In FH and Others v Secretary of State for the Home Department [2007] EWHC 1571 the High Court looked at the legality of the then legacy system, in order to process the legacy files that had accumulated. The Court found that a reasonable system was lawful as the issue of resources was a decision for the executive. However the system put forward was one with an aim to process the files within a certain period of time. It was with this methodology that the UKBA informed Parliament that the legacy was completed in July 2011.

Delay continues to occur even now in many decisions made by the UKBA. In relation to primary asylum cases, delay is case dependant. The Directive states that a decision on primary asylum claims should be made within six months, or a reason for the delay should be given. However in the case of minors it is clear that the primary consideration should be the welfare of the child rather than any other considerations that might cause delay. Further a detained person must be prioritised over a person who is not detained, although if the asylum claim has not been processed it would raise a question as to the lawfulness of the detention.

In relation to the Detained Fast Track, delay is ever present and requires the utmost attention. The Courts in Saadi found that a period of five days was a lawful period in which to detain someone pending consideration of their asylum claim. These days it is very rare that a person who is selected for the DFT is even within the process with access to a lawyer, within five days. The issue of delay especially raises its head where the evidence needs to be collected by the UKBA. This has arisen in a number of cases, such as Afghan British Army interpreters, were the UKBA simply needed to request the information from the Ministry of Defence. The delay in that case was unlawful but this manifested its self as damages for unlawful detention rather than damages for delay.

In secondary asylum claims, also known as fresh claims, there is no real guidance as to when these claims should be considered, and is subjective. Again, were minors are involved the protection of the child takes precedence over other matters. This could, also obviously, include removal of the child sooner back to country of origin, if this was in the interest of the child.

It is unclear why a secondary asylum claim should take longer to consider than a primary asylum claim, as clearly a number of these are subject to a fast procedure, due to no material difference from the previous claim. Further most secondary claims are normally based upon the previously considered primary claim as such they should be subject to faster consideration.

Moving away from asylum claims, extensions of leave applications, made before the previous leave has expired, are governed by the 1971 Act which then extends leave pending the decision of the UKBA. This main issue relating to this is proving that you have permission to work. Whilst an asylum seeker who has an outstanding application for over a year could carry a card stating that they have permission to work, a person that extends their leave to remain would have no such document. As such the issue of delay is clearly an issue that is dependent on the person and the effect that it has upon them.

The underlying principle to be considered in all delay issues is simply what the effect on the individual is, if there is a detriment, can this be mitigated by the UKBA, in order that the application need not be processed as a priority.

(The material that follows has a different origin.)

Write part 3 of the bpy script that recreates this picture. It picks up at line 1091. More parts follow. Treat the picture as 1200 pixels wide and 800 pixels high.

The issue of challenging delay finds its fundamentals back in history, the Magna Carta records,’ Justice delayed, is Justice denied’ requiring that persons it applied to, to be brought before the Court within a reasonable period of time.

Currently the vast majority of applications made to the High Court in relation to delay are settled by the UKBA with an offer to consider the matter within three months, either following pre-action procedure or the actual lodgement of the application with the High Court.

As such the policy not to fight these cases, results in little or no case law developing on the issue of delay, and the development of the law remains within the knowledge of the experienced solicitors running these cases.